● **RECORDS SHOWN**:
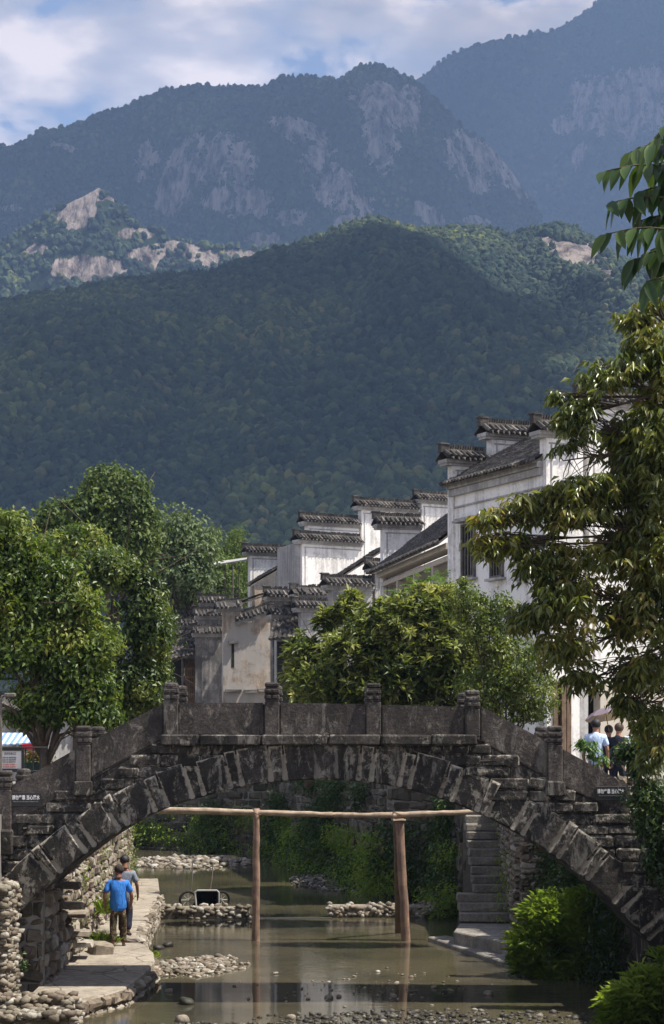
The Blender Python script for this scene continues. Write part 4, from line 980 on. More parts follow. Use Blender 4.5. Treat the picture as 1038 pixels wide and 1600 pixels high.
# ground floor of the street front
gf = ST + 2.9
wallseg(plN.at(882), plN.at(900), ST, gf, h, M_WHITE, .40, name='pilaster'); wallseg(plN.at(900), plN.at(914), ST, gf, h, M_GREYPL, .36, name='wall')
wallseg(plN.at(933), plN.at(1200), ST, gf, h, M_CREAM, .36, name='wall'); wallseg(plN.at(914), plN.at(933), Z(1080, 54), gf, h, M_CREAM, .36, name='lintel')
wallseg(plN.at(850) + v1 * .0, plN.at(862), ST, gf, h, M_WHITE, .36, name='wall')
A = plN.at(914) + np.array([0, .9]); B = plN.at(940) + np.array([0, .9]); wallseg(A, B, ST, gf, h, MATS['dark_inside'], .1, name='doorway')
wallseg(plN.at(862), plN.at(883), ST, gf - .02, h, M_WOOD, .12, name='board_screen')
mb = MB()
for px in (862, 875, 883): 
    q = plN.at(px) - v1 * 0 + nN * .16; mb.box((q[0], q[1], ST + 1.45), (.14, .14, 2.9), ang)
mb.build('timber_posts', M_WOOD, h)

# --- H2: lower house with dark tiled eave behind H1
h = house('white house with long dark eave, half hidden left of the tall house', 650, 67)
A2 = np.array([X(709, 61.5), 61.5]); B2 = np.array([X(598, 73), 73.]); u2 = (B2 - A2) / np.linalg.norm(B2 - A2); n2_ = np.array([-u2[1], u2[0]]); n2_ = n2_ if n2_[0] < 0 else -n2_; v2 = -n2_
ZE2 = Z(848, 61.5)
wallseg(A2, B2, ST - .2, ZE2 - 1.0, h, M_CREAM, .3, off=(-.15 if np.dot([-u2[1], u2[0]], n2_) > 0 else .15)); wallseg(A2 - n2_ * .9, B2 - n2_ * .9, ST, ZE2, h, M_CREAM, .2, name='inner_wall')
mb = MB(); c = (A2 + B2) / 2; L2 = np.linalg.norm(B2 - A2); ang2 = math.atan2(u2[1], u2[0])
for o_, z_, t_2, hh in ((.0, ZE2 - .10, .5, .20), (-.05, ZE2 - .45, .22, .16)): p = c + n2_ * o_; mb.box((p[0], p[1], z_), (L2, t_2, hh), ang2)
for k in range(5): p = A2 + u2 * (L2 * k / 4.) - n2_ * .05; mb.box((p[0], p[1], ZE2 - .75), (.2, .2, .8), ang2)
mb.build('eave_beam', M_CREAM, h)
ov = n2_ * .55
tiled('roof', p3(A2 + ov, ZE2 - .02), p3(B2 + ov, ZE2 - .02), p3(A2 + v2 * 2.6, ZE2 + 2.5), p3(B2 + v2 * 2.6, ZE2 + 2.3), h, 13)
window(h, A2 - u2 * -.5 - n2_ * .79, A2 + u2 * 2.0 - n2_ * .79, ZE2 - 2.1, ZE2 - .9, n2_, hood=False)
plG = Plane2(598, 73, math.degrees(math.atan2(v2[1], v2[0])) + 6)
gable(h, plG, [(588, 656, 797)], ST, M_WHITE, seed=21)

# --- H3: high gable in the middle
h = house('white house with the highest three step gable in the middle of the village', 600, 81)
plH = Plane2(556, 91, 28)
gable(h, plH, [(472, 558, 797), (556, 650, 773), (650, 716, 763)], ST, M_WHITE, seed=31)
pb = plH.at(530); tiled('roof', p3(plH.at(500) + np.array([-1.2, 5]), Z(830, 91)), p3(plH.at(500) + np.array([.0, .4]), Z(830, 91)), p3(plH.at(640) + np.array([-1.2, 5]), Z(800, 91)), p3(plH.at(640) + np.array([.1, .4]), Z(800, 91)), h, 35)
h = house('white house with one broad gable panel and a grey border, left of the highest gable', 510, 78)
plI = Plane2(463, 88, 30)
gable(h, plI, [(463, 562, 825)], ST, M_WHITE, seed=41)
wallseg(plI.at(470), plI.at(470) + np.array([-1.0, 3.2]), ST, Z(850, 89), h, M_GREYPL)
# --- H5 grey gable in front
h = house('grey house with a low stepped gable behind the loquat tree', 545, 76)
plJ = Plane2(510, 76, 24)
gable(h, plJ, [(508, 579, 893), (576, 603, 868)], ST, M_GREYPL, seed=51, framed=True)
a3 = plJ.at(520) + np.array([0, .25]); b3 = a3 + np.array([-.4, 1.7]); c3 = plJ.at(604) + np.array([0, .25]); d3 = c3 + np.array([-.4, 1.7])
tiled('roof', p3(a3, Z(908, 76)), p3(b3, Z(908, 76)), p3(c3, Z(850, 76)), p3(d3, Z(850, 76)), h, 55)
wallseg(plJ.at(602), plJ.at(660), ST, Z(885, 77), h, M_GREYPL, name='wall')
# --- H4 left upper
h = house('small white gable house on the left above the old dark roofs', 422, 92)
plK = Plane2(386, 98, 22)
gable(h, plK, [(383, 466, 846)], ST, M_WHITE, seed=61)
a4 = plK.at(388) + np.array([.2, -3.2]); b4 = plK.at(388) + np.array([0, -.3]); c4_ = plK.at(468) + np.array([.2, -3.2]); d4 = plK.at(468) + np.array([0, -.3])
tiled('roof', p3(a4, Z(916, 95)), p3(b4, Z(914, 98)), p3(c4_, Z(868, 96)), p3(d4, Z(868, 99)), h, 65)
wallseg(a4 + np.array([.2, .05]), c4_ + np.array([0, .05]), ST, Z(922, 95), h, M_OLDPL)
A = a4 + (c4_ - a4) * .22; B = a4 + (c4_ - a4) * .33; window(h, A + np.array([.2, -.14]), B + np.array([.2, -.14]), Z(935, 95), Z(924, 95), (plK.v[1], -plK.v[0]), hood=False)
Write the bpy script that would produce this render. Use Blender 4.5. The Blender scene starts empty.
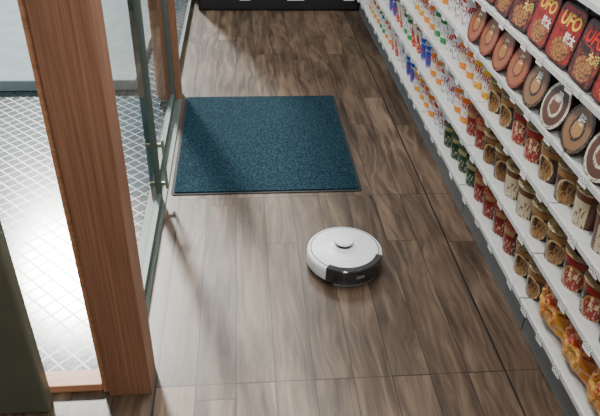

● **WHAT THIS TASK INVOLVES**: Repeat the material above word for word, please, apart from its images.

● **REPLY TO THE EXERCISE**:
The Blender Python script for this scene continues. Write part 4, from line 980 on. More parts follow. Use Blender 4.5. Treat the picture as 1038 pixels wide and 1600 pixels high.
# ground floor of the street front
gf = ST + 2.9
wallseg(plN.at(882), plN.at(900), ST, gf, h, M_WHITE, .40, name='pilaster'); wallseg(plN.at(900), plN.at(914), ST, gf, h, M_GREYPL, .36, name='wall')
wallseg(plN.at(933), plN.at(1200), ST, gf, h, M_CREAM, .36, name='wall'); wallseg(plN.at(914), plN.at(933), Z(1080, 54), gf, h, M_CREAM, .36, name='lintel')
wallseg(plN.at(850) + v1 * .0, plN.at(862), ST, gf, h, M_WHITE, .36, name='wall')
A = plN.at(914) + np.array([0, .9]); B = plN.at(940) + np.array([0, .9]); wallseg(A, B, ST, gf, h, MATS['dark_inside'], .1, name='doorway')
wallseg(plN.at(862), plN.at(883), ST, gf - .02, h, M_WOOD, .12, name='board_screen')
mb = MB()
for px in (862, 875, 883): 
    q = plN.at(px) - v1 * 0 + nN * .16; mb.box((q[0], q[1], ST + 1.45), (.14, .14, 2.9), ang)
mb.build('timber_posts', M_WOOD, h)

# --- H2: lower house with dark tiled eave behind H1
h = house('white house with long dark eave, half hidden left of the tall house', 650, 67)
A2 = np.array([X(709, 61.5), 61.5]); B2 = np.array([X(598, 73), 73.]); u2 = (B2 - A2) / np.linalg.norm(B2 - A2); n2_ = np.array([-u2[1], u2[0]]); n2_ = n2_ if n2_[0] < 0 else -n2_; v2 = -n2_
ZE2 = Z(848, 61.5)
wallseg(A2, B2, ST - .2, ZE2 - 1.0, h, M_CREAM, .3, off=(-.15 if np.dot([-u2[1], u2[0]], n2_) > 0 else .15)); wallseg(A2 - n2_ * .9, B2 - n2_ * .9, ST, ZE2, h, M_CREAM, .2, name='inner_wall')
mb = MB(); c = (A2 + B2) / 2; L2 = np.linalg.norm(B2 - A2); ang2 = math.atan2(u2[1], u2[0])
for o_, z_, t_2, hh in ((.0, ZE2 - .10, .5, .20), (-.05, ZE2 - .45, .22, .16)): p = c + n2_ * o_; mb.box((p[0], p[1], z_), (L2, t_2, hh), ang2)
for k in range(5): p = A2 + u2 * (L2 * k / 4.) - n2_ * .05; mb.box((p[0], p[1], ZE2 - .75), (.2, .2, .8), ang2)
mb.build('eave_beam', M_CREAM, h)
ov = n2_ * .55
tiled('roof', p3(A2 + ov, ZE2 - .02), p3(B2 + ov, ZE2 - .02), p3(A2 + v2 * 2.6, ZE2 + 2.5), p3(B2 + v2 * 2.6, ZE2 + 2.3), h, 13)
window(h, A2 - u2 * -.5 - n2_ * .79, A2 + u2 * 2.0 - n2_ * .79, ZE2 - 2.1, ZE2 - .9, n2_, hood=False)
plG = Plane2(598, 73, math.degrees(math.atan2(v2[1], v2[0])) + 6)
gable(h, plG, [(588, 656, 797)], ST, M_WHITE, seed=21)

# --- H3: high gable in the middle
h = house('white house with the highest three step gable in the middle of the village', 600, 81)
plH = Plane2(556, 91, 28)
gable(h, plH, [(472, 558, 797), (556, 650, 773), (650, 716, 763)], ST, M_WHITE, seed=31)
pb = plH.at(530); tiled('roof', p3(plH.at(500) + np.array([-1.2, 5]), Z(830, 91)), p3(plH.at(500) + np.array([.0, .4]), Z(830, 91)), p3(plH.at(640) + np.array([-1.2, 5]), Z(800, 91)), p3(plH.at(640) + np.array([.1, .4]), Z(800, 91)), h, 35)
h = house('white house with one broad gable panel and a grey border, left of the highest gable', 510, 78)
plI = Plane2(463, 88, 30)
gable(h, plI, [(463, 562, 825)], ST, M_WHITE, seed=41)
wallseg(plI.at(470), plI.at(470) + np.array([-1.0, 3.2]), ST, Z(850, 89), h, M_GREYPL)
# --- H5 grey gable in front
h = house('grey house with a low stepped gable behind the loquat tree', 545, 76)
plJ = Plane2(510, 76, 24)
gable(h, plJ, [(508, 579, 893), (576, 603, 868)], ST, M_GREYPL, seed=51, framed=True)
a3 = plJ.at(520) + np.array([0, .25]); b3 = a3 + np.array([-.4, 1.7]); c3 = plJ.at(604) + np.array([0, .25]); d3 = c3 + np.array([-.4, 1.7])
tiled('roof', p3(a3, Z(908, 76)), p3(b3, Z(908, 76)), p3(c3, Z(850, 76)), p3(d3, Z(850, 76)), h, 55)
wallseg(plJ.at(602), plJ.at(660), ST, Z(885, 77), h, M_GREYPL, name='wall')
# --- H4 left upper
h = house('small white gable house on the left above the old dark roofs', 422, 92)
plK = Plane2(386, 98, 22)
gable(h, plK, [(383, 466, 846)], ST, M_WHITE, seed=61)
a4 = plK.at(388) + np.array([.2, -3.2]); b4 = plK.at(388) + np.array([0, -.3]); c4_ = plK.at(468) + np.array([.2, -3.2]); d4 = plK.at(468) + np.array([0, -.3])
tiled('roof', p3(a4, Z(916, 95)), p3(b4, Z(914, 98)), p3(c4_, Z(868, 96)), p3(d4, Z(868, 99)), h, 65)
wallseg(a4 + np.array([.2, .05]), c4_ + np.array([0, .05]), ST, Z(922, 95), h, M_OLDPL)
A = a4 + (c4_ - a4) * .22; B = a4 + (c4_ - a4) * .33; window(h, A + np.array([.2, -.14]), B + np.array([.2, -.14]), Z(935, 95), Z(924, 95), (plK.v[1], -plK.v[0]), hood=False)
Write the bpy script that would produce this render. Use Blender 4.5. The Blender scene starts empty.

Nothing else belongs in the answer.